“La tiranía de un príncipe en una oligarquía no es tan peligrosa para el bienestar público como la apatía de un ciudadano en una democracia.”
Montesquieu
Terminó el aquelarre. Todo parece incidental y gótico en las redes sociales, también en las emisoras y canales, aun en las conversaciones de la calle. De pronto, parece que nadie quiere recordar lo sucedido.
Luego de la explosión frenética que causó la noticia que muchos gritaron y otros lloraron, todos sin hacer ruido, en forma ahogada, sin cohetes ni rancheras, sino en la soledad agazapada de su alma en vilo, esa que no quieren desnudar, por pudor o por miedo a descubrir para sí mismos, el enorme y putrefacto olor de sus almas carcomidas por el odio.
Y es que, ¿cabe alguna duda? Juan Orlando Hernández es el presidente más odiado de la historia. Por más esfuerzo mental que se haga, no se puede conseguir un veredicto distinto. Su mirada sombría, su sonrisa guasona y fingida, su voz artificiosa, sus maneras enhiestas, desprovistas de calidez no ayudaban mucho.

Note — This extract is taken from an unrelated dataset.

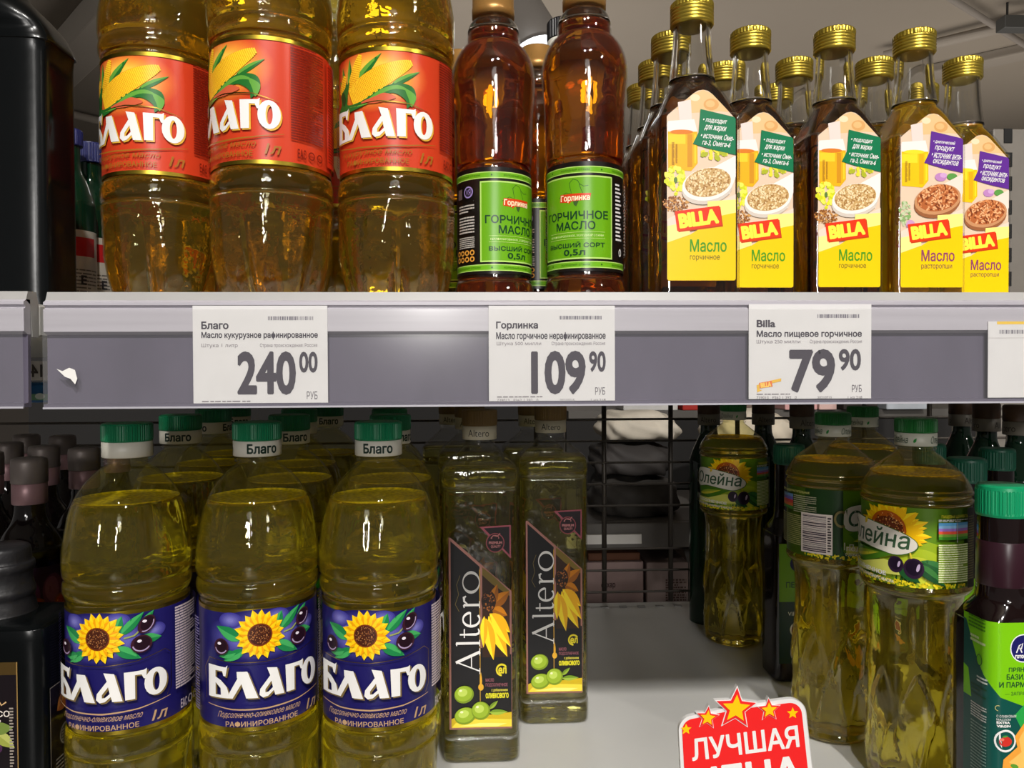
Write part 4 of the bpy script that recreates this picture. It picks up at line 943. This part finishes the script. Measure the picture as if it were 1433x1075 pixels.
# ================================================================== PRICE TAGS
def price_tag(px0, px1, py0, py1, label, name, line2, unit, price, cents, boxes, logo=False):
    z = None
    d0 = at(px0, (py0 + py1) / 2, 1) - cam.location; k0 = (YR - .0018) / d0.y; xa = d0.x * k0
    d1 = at(px1, (py0 + py1) / 2, 1) - cam.location; k1 = (YR - .0018) / d1.y; xb = d1.x * k1
    zt = (at((px0 + px1) / 2, py0, 1) - cam.location); zt = EYE + zt.z * (YR - .0018) / zt.y
    zb = (at((px0 + px1) / 2, py1, 1) - cam.location); zb = max(EYE + zb.z * (YR - .0018) / zb.y, Z_T - .0594)
    w_, h = xb - xa, zt - zb
    t = thing('price_tag', label, 'price tag', ((xa + xb) / 2, YR - .0026, zb))
    link('card', boxmesh(-w_ / 2, w_ / 2, -.00015, .00015, 0, h, mat('tag_paper', (212, 210, 210), .7, noise=.025, nscale=60)), t)
    # art in units of the 79.90 tag: 1027 x 785
    a = Art(513.5, h / (w_ / 1027), w_ / 1027, True); C = (58, 52, 62)
    bx = boxes
    P = []; F_ = []; x = 573
    while x < 917:
        q = random.choice((3, 5, 8)); b = len(P); P += [(x, 83), (x + q, 83), (x + q, 113), (x, 113)]; F_.append((b, b + 1, b + 2, b + 3)); x += q + random.choice((3, 5, 7))
    if name:
        a.raw(P, F_, (90, 84, 100))
        a.text(name, *bx[0], C, .035); a.text(line2, *bx[1], C, .03); a.text(unit, 65, 328, bx[2], 292, (120, 112, 118)); a.text('Страна происхождения: Россия', 510, 328, 947, 292, (120, 112, 118))
        a.text(price, *bx[3], C, .035); a.text(cents, *bx[4], C, .03); a.text('РУБ', 865, 725, 947, 665, (90, 84, 92))
        a.lines(65, 731, 440, 746, 1, (130, 124, 128), .8, .6); a.text('739013   P362 1 392   0', 65, 778, 400, 755, (130, 124, 128)); a.text('20210715', 575, 778, 695, 757, (130, 124, 128)); a.text('1 из 218', 830, 778, 950, 757, (130, 124, 128))
        if logo:
            a.poly([(65, 665), (90, 655), (90, 700), (110, 705), (70, 724)], (226, 180, 60)); a.poly([(165, 630), (270, 608), (270, 632), (190, 650)], (226, 180, 60)); a.poly([(85, 645), (190, 628), (198, 676), (92, 690)], (222, 110, 50)); a.text('BILLA', 97, 682, 186, 640, (240, 200, 90), .06, rot=-7)
    else:
        a.raw([(p[0] - 573 + 90, p[1] - 18) for p in P], F_, (90, 84, 100)); a.rect(70, 0, 1027, 22, (230, 190, 60)); a.rect(0, 125, 1027, 129, (190, 184, 184))
    link('print', a.mesh(M_PAPER, flat(-.0002), eps=.00001), t); return t
price_tag(271, 459, 428, 564, 'white price tag reading 240 roubles under the orange-labelled oil bottles', 'Благо', 'Масло кукурузное рафинированное', 'Штука 1 литр', '240', '00',
          [(65, 182, 272, 122), (65, 262, 953, 202), 340, (334, 692, 783, 352), (808, 520, 950, 356)])
price_tag(684, 860, 428, 561, 'white price tag reading 109 roubles under the amber bottles', 'Горлинка', 'Масло горчичное нерафинированное', 'Штука 500 милли', '109', '90',
          [(60, 200, 400, 128), (60, 285, 952, 215), 425, (342, 722, 788, 365), (815, 540, 952, 370)])
price_tag(1047, 1218, 426, 558, 'white price tag reading 79 roubles with a small orange logo', 'Billa', 'Масло пищевое горчичное', 'Штука 250 милли', '79', '90',
          [(65, 190, 222, 128), (65, 283, 947, 215), 430, (337, 728, 723, 368), (753, 548, 940, 368)], True)
price_tag(1381, 1560, 450, 556, 'blank-looking price tag with a yellow top strip at the right edge', None, '', '', '', '', None)
# mirrored tag seen through the gap between the rails
g = at(48, 519, .48); t = thing('price_tag', 'back-to-front price strip glimpsed through the gap between the rails', 'price tag', g)
link('card', boxmesh(-.016, .016, 0, .0004, -.006, .006, mat('tag_paper_dim', (225, 220, 212), .8)), t)
a = Art(); a.text('144', 5, -4, -6, 4, (90, 84, 80), .03); link('print', a.mesh(M_PAPER, flat(-.0003)), t)

g = at(47, 545, .485); t = thing('snack_pack', 'small blue and green pack glimpsed through the gap under the mirrored price strip', 'pack', (g.x, g.y, EYE - .0185))
link('pack', boxmesh(-.014, .014, 0, .012, 0, .013, mat('blue_pack', (30, 96, 150), .4, noise=.2, nscale=120), .002), t)
a = Art(); a.rect(-12, 1.5, 13, 5.5, (120, 170, 130)); a.ell(4, 4, 3, 2, (220, 230, 220)); link('print', a.mesh(M_LABEL, flat(-.0003)), t)
link('peg', boxmesh(-.0015, .0015, .012, .20, .004, .007, mat('bracket_dark_metal', (60, 58, 58))), t)
# ================================================================== PLACE THE BOTTLES
def face(pos): return -math.atan2(pos.x, pos.y)          # turn about z so that the front looks at the camera
def spot(px, z, zs, py=537.5):
    p_ = at(px, py, z); return Vector((p_.x, p_.y, zs))
def put(proto, px, z, zs, label, rot=0.0, py=537.5, turn=True, first=False):
    p_ = spot(px, z, zs, py); rz = (face(p_) if turn else 0) + rad(rot)
    if first: proto.location = p_; proto.rotation_euler = (0, 0, rz); proto['label'] = label; return proto
    return dup(proto, p_, rz, label)

corn = make_blago('oil_bottle', 'x', O_CORN, art_red, .231, 'one-litre bottles of corn oil with orange labels')
ZU = EYE + .0385
put(corn, 555, .521, ZU, 'corn oil bottle with orange label, next to the amber bottles', -17.6, 230, first=True)
put(corn, 381, .504, ZU, 'corn oil bottle with orange label, middle and nearest of the front three', -46, 230)
put(corn, 229, .527, ZU, 'corn oil bottle with orange label, beside the dark bottles at the left', -35, 230)
put(corn, 468, .625, ZU, 'corn oil bottle behind, glimpsed between the middle and right corn bottles', 20, 230)
put(corn, 303, .640, ZU, 'corn oil bottle behind, glimpsed between the left and middle corn bottles', 60, 230)

blue = make_blago('oil_bottle', 'x', O_SUN, art_blue, .229, 'one-litre bottles of sunflower and olive oil with navy labels')
ZL = SHELF_LO
put(blue, 180.5, .515, ZL, 'navy-labelled oil bottle at the left end of the lower shelf front row', -22.6, 800, first=True)
blank_cap = blue
put(blue, 362, .520, ZL, 'navy-labelled oil bottle in the middle of the lower front row', 5, 800)
put(blue, 531, .519, ZL, 'navy-labelled oil bottle at the right of the lower front row, by the tall square bottle', -8.6, 800)
put(blue, 254, .612, ZL, 'navy-labelled oil bottle, second row, right behind the left front one', 110, 700)
put(blue, 406, .606, ZL, 'navy-labelled oil bottle, second row, behind the middle front one', 12, 700)
put(blue, 547, .602, ZL, 'navy-labelled oil bottle, second row, behind the right front one', 40, 700)
put(blue, 300, .712, ZL, 'navy-labelled oil bottle, third row, left column', 60, 700)
put(blue, 420, .702, ZL, 'navy-labelled oil bottle, third row, middle column', -20, 700)
put(blue, 546, .700, ZL, 'navy-labelled oil bottle, third row, right column', 0, 700)
put(blue, 330, .800, ZL, 'navy-labelled oil bottle, fourth row, left column in the shade', 10, 700)
put(blue, 460, .800, ZL, 'navy-labelled oil bottle, fourth row, middle column in the shade', -4, 700)

for ch in blank_cap.children:
    if ch.name.startswith('cap_band'): ch.rotation_euler.z = rad(-100)
ole = make_ole()
put(ole, 1281, .583, ZL, 'sunflower oil bottle with green label, nearest, beside the green-capped dressing', -42, 700, first=True)
put(ole, 1165, .668, ZL, 'sunflower oil bottle turned to show its barcode', 65, 800)
put(ole, 1026, .895, ZL, 'sunflower oil bottle standing alone at the back before the wire grid', -24, 750)
put(ole, 1207, .775, ZL, 'sunflower oil bottle half hidden between the barcode one and the nearest one', -20, 600)

gor = make_gor()
put(gor, 818, .532, ZU, 'amber mustard oil bottle with green label, right of the front pair', -14.5, 200, first=True)
put(gor, 691, .545, ZU, 'amber mustard oil bottle with green label, left of the front pair, next to corn oil', 36, 200)
put(gor, 752, .640, ZU, 'amber mustard oil bottle behind, seen in the gap of the front pair', 60, 200)
put(gor, 645, .650, ZU, 'amber mustard oil bottle behind the left amber bottle', 20, 200)
# clear bottle with a black and white cap behind
cb = thing('vinegar_bottle', 'clear bottle with black and white cap behind the right amber bottle', 'bottle', spot(792, .745, ZU, 100))
prv = smoothp([(0, .024), (.004, .028), (.15, .028), (.19, .027), (.215, .023), (.235, .0165), (.245, .013), (.262, .0125)], 4)
link('bottle_body', lathe(prv, M_GLASS, 48, top=False), cb); link('vinegar', lathe(cut_prof(prv, .19, .001), O_GOR, 48), cb)
link('cap_band', lathe([(.258, .0175), (.2585, .018), (.278, .018), (.2785, .0175)], mat('white_cap_plastic', (222, 218, 205)), 40), cb)
link('cap', ribbed_cap(.018, .2785, .297, mat('black_cap_plastic', (24, 22, 24), .4), 40, .02), cb)

bil = make_billa('oil_bottle', O_BIL, False, 'x', 'square bottles of dark mustard oil with gold caps')
yel = make_billa('oil_bottle', O_YEL, True, 'x', 'square bottles of yellow thistle oil with gold caps')
def billa(proto, px, zf, label, rot=0, first=False):
    """px: photo column of the centre of the front face at depth zf"""
    f_ = at(px, 280, zf); p_ = Vector((f_.x, f_.y + BW * .86, ZU)); rz = rad(rot)
    if first: proto.location = p_; proto.rotation_euler = (0, 0, rz); proto['label'] = label; return
    dup(proto, p_, rz, label)
billa(bil, 982, .478, 'dark mustard oil bottle, nearest and leftmost of the gold-capped front row', -1, True)
billa(bil, 1066, .520, 'dark mustard oil bottle, second in the gold-capped front row', 0)
billa(bil, 1188, .520, 'dark mustard oil bottle, third in the gold-capped front row', 0)
billa(yel, 1304, .524, 'yellow thistle oil bottle with purple ribbon, fourth in the gold-capped front row', -1, True)
billa(yel, 1372, .572, 'yellow thistle oil bottle at the right end of the gold-capped front row', -1)
for px, zf, lb in ((946, .527, 'directly behind the leftmost'), (924, .575, 'third deep behind the leftmost'), (905, .623, 'fourth deep behind the leftmost'),
                   (1021, .580, 'second row, left of the second cap'), (1096, .625, 'third row, low cap between the second and third'), (1124, .572, 'second row, left of the third cap'), (1196, .625, 'third row, low cap right of the third')):
    billa(bil, px + 4, zf, 'dark mustard oil bottle, ' + lb)
for px, zf, lb in ((1240, .572, 'second row, left of the fourth cap'), (1305, .625, 'third row, low cap right of the fourth')):
    billa(yel, px + 4, zf, 'yellow thistle oil bottle, ' + lb)

alt = make_alt()
def alto(px, zf, label, first=False, rot=0, py=850):
    f_ = at(px, py, zf); p_ = Vector((f_.x, f_.y + .031, ZL))
    if first: alt.location = p_; alt.rotation_euler = (0, 0, rad(rot)); alt['label'] = label; return
    dup(alt, p_, rad(rot), label)
alto(672.5, .612, 'tall square oil bottle with black label, nearer left of the pair', True)
alto(776, .680, 'tall square oil bottle with black label, right of the pair on the bare shelf')
alto(657, .725, 'tall square oil bottle, second row behind the left of the pair', py=600)
alto(748, .760, 'tall square oil bottle, second row behind the right of the pair', py=600)
alto(632, .790, 'tall square oil bottle, third row in the shade', py=600)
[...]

Nadie, ni sus colaboradores, ni sus amigos tenían la confianza necesaria para quererlo. Mas bien le temían y aunque hipócritamente recen “volverá”, en el fondo agradecen al Tío Sam el haberles quitado esa némesis.
Aun así: ¿Por qué tanto odio? ¿Qué hizo o no ese hombre menudo y temerario para concitar ese encono y enfermar tanto el corazón de los hondureños? Y más importante aún: ¿Habrá alguna forma de desprendernos de esa aberración que, de seguir ahí, continuará estorbando nuestro desarrollo, bienestar y, por ende, nuestra felicidad?
Está claro que él no se molestaba en intentar ser querido. Sus acciones, su manifiesta y soberbia actitud lo mostraron siempre como un ser despreciable. Olvidemos por un instante lo del narcotráfico. No debió ser diputado en 2002, estaba inhabilitado. En 2012, siendo presidente del Legislativo, asestó un severo golpe de estado, cuando sin tapujos y ayudado por sus comechados, desarticuló la Sala de lo Constitucional y orquestó así su “pieza maestra”: la reelección del 2017, que de forma descarada lo atornilló al poder sin consentimiento legal o popular.
Sin embargo, otros políticos tampoco andan muy lejos y tampoco concitan tanto desprecio. Vale la pena preguntarnos Por qué. ¿De dónde viene el odio?
Gracias a la psicología, sabemos que el odio es el hermano menor del miedo, pues el miedo precede al odio. Detrás de cada odio hay, inevitablemente, un miedo. Así nos explicamos que cuando la mayoría de los habitantes de una nación, incluyendo a sus gobernantes, han sido dominados por el miedo, pueden cometer las más increíbles atrocidades. La historia está llena de ejemplos. Algunos demasiado cercanos, demasiado recientes.
A través del odio intentamos destruir “al otro” o “a lo otro”, es decir, a eso que supuestamente no nos deja ser lo que deseamos ser. En ese sentido tanto el miedo como el odio serían reacciones naturales frente a peligros externos o imaginarios. Está demás decir que el espacio de la política es muy apto para servir de campo de proyección a los deseos de odio y amor que anidan “en el fondo” de cada ser.
Pero más allá de todo, el momento es propicio para preguntarnos si vale la pena seguir cultivando el desprecio como arma para saciar el vacío que, sin duda, atormenta el corazón de muchas y muchos.
Quizás sea mejor comenzar a presionar desde la ciudadanía por los cambios que requiere la coyuntura. Una justicia independiente y profesional; una mejor actitud legislativa e instituciones concentradas en fomentar la libertad. Pero tal vez sea mucho pedir y deberemos conformarnos con esperar que se lleven al siguiente para poder exhibir de nuevo y sin pudor, ese odio que nos ahoga e impide que seamos mejores.
El llamado es pues, a quienes hoy observan impávidos lo sucedido. Tal vez todo lo ocurrido es positivo si sirve para activar los cambios necesarios. Pero quizás, es mucho pedir. No respondemos entonces si nos toca, más adelante, vivir otro aquelarre como el del viernes 8 de marzo de 2024, para despertar, un día después, con la resaca endiablada y el ansia de que sucedan cambios que no llegan.